Just listen to it… “Teach me”, “Illuminate me”, “direct me”, “turn my heart”, “turn my eyes”… this is not a person who is slavishly following some cold standard.

This, rather, is a person who has seen the beauty of Yahweh’s life-giving way, has hit the wall in their own efforts, apprehended their limitations, and has come to the place of poverty of spirit in which their soul reaches out for Yahweh’s assistance… “Show me how to do this!” this person cries.  “And show me how it all connects… help it make sense to me!”  And even more, “Cause my heart to stretch out towards your way!” and “Keep my eyes away from things that have nothing to do with this life-giving way!”

This is a plea for God’s enabling grace if ever there was one.  And here again, we find, perhaps to our surprise, that the Psalmist and Protestantism’s favorite pre-Luther theological figure, Augustine, are on equal footing – “Grant what you command; command what you will!” said Augustine.  “Enable me to follow you” said the Psalmist, “and I will keep your instructions straight to the end.”

It’s in moments like this of reading and meditating on the Psalms when it starts to become obvious to me why the Church has always seen in the Psalter the voice of the One in whom the whole of God’s people is summed up – Jesus, David’s (to whom much of the Psalter is ascribed) True Son.

The Psalter of course was always the favorite prayer book of the ancient Jew, and as such it must have been the favorite prayer book of Jesus (we have ample evidence in the Gospels that Jesus was well familiar with the Psalms).  Let your imagine wander for a moment… to an adolescent Jesus at prayer:

Teach me, Father…

Give me understanding…

Direct me in the path…

Turn my heart…

Turn my eyes…

Fulfill your promise…

Let your imagination wander further, to a now grown Jesus in the desert, during the days of his temptation:

Teach me, Father…

Give me understanding…

Direct me in the path…

Turn my heart…

Turn my eyes…

Fulfill your promise…

Let it wander still further, to Jesus in the last hours of his life, in the Garden of Gethsemane…

Teach me, Father…

Give me understanding…

Direct me in the path…

Turn my heart…

Turn my eyes…

Fulfill your promise…

Take away the disgrace I dread…

Preserve me in your righteousness!

Jesus, David’s Son, lifted up and brought to a climax the whole spiritual ethos of the Psalter.  The desperate pleas of the Psalmist became his desperate pleas as he threw himself time and time again at the mercy of his Father.  The Psalmist’s cry for public vindication (which is also a public vindication of Yahweh’s way) – “Fulfill your promise to your servant so that you may be feared!” – is “filled up” in his death, resurrection, and ascension whereby the Faithful One, Christ Jesus, is vindicated by his Father as Lord of All, to whom the nations will finally come and worship.

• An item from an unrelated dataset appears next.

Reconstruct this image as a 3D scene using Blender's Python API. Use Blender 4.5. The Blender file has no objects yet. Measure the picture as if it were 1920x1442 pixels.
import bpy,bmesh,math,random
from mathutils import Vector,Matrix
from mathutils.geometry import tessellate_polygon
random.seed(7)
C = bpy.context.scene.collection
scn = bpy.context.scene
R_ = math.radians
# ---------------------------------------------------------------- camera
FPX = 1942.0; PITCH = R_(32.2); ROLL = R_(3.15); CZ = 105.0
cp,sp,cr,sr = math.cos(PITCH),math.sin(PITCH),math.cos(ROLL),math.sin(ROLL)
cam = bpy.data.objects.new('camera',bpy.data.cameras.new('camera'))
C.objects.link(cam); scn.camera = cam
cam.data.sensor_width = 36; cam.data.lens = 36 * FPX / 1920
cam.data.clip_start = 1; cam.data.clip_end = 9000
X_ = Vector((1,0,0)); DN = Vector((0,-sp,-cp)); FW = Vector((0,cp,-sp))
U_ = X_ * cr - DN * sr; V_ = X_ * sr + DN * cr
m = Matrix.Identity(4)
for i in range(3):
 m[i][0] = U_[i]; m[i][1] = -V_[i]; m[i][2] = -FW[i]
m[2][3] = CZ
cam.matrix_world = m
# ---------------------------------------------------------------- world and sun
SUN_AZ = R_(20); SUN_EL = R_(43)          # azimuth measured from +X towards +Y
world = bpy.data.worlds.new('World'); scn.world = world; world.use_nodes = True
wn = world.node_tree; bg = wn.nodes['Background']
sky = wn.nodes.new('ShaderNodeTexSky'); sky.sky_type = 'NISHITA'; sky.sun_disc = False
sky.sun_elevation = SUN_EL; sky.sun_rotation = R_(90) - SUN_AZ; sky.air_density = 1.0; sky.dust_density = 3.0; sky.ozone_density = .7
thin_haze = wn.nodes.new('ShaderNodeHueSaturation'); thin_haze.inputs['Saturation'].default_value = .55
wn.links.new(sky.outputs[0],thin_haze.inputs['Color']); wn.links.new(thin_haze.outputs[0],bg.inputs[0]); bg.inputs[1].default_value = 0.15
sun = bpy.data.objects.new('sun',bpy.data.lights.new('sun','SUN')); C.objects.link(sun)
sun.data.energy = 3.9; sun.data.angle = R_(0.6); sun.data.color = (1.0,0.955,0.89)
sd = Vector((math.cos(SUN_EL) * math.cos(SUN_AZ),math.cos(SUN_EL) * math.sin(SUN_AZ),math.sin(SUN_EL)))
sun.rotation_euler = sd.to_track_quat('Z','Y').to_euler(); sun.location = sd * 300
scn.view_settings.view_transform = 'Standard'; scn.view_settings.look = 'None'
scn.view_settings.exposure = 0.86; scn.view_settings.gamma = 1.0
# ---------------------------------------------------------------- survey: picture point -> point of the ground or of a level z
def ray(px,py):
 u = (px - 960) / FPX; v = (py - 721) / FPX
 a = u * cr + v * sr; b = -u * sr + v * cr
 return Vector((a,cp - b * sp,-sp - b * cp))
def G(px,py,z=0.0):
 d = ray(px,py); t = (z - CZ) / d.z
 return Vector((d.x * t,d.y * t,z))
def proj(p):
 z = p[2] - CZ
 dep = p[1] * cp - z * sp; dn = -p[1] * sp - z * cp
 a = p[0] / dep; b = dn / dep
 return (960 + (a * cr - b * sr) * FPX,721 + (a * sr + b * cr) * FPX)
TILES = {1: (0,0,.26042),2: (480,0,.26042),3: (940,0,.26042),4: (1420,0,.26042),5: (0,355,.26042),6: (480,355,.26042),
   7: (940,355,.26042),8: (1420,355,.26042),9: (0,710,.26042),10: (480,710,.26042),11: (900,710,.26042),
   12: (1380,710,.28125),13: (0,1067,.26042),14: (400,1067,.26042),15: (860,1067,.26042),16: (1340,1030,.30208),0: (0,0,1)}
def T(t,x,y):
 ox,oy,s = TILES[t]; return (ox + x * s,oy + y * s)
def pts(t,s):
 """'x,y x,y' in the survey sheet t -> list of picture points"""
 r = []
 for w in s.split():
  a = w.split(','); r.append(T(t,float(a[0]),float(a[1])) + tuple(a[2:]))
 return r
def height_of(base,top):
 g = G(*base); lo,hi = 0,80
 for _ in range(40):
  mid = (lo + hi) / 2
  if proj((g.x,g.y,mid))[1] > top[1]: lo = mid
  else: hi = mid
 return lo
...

And as such, he bears in his body the destiny of those who put their confidence in him.  

This is at least part of what we mean in the Church when we say that we pray “in the Name of Jesus”… it is a realization that when we pray, we are praying “in, with, and through” the One who filled up in his life the whole spirituality of the Psalter.  He is the ultimate horizon of Israel’s, and hence the world’s, cries to God.

Who knew?  May you pray the Psalms today, and find yourself thereby in the company of Jesus.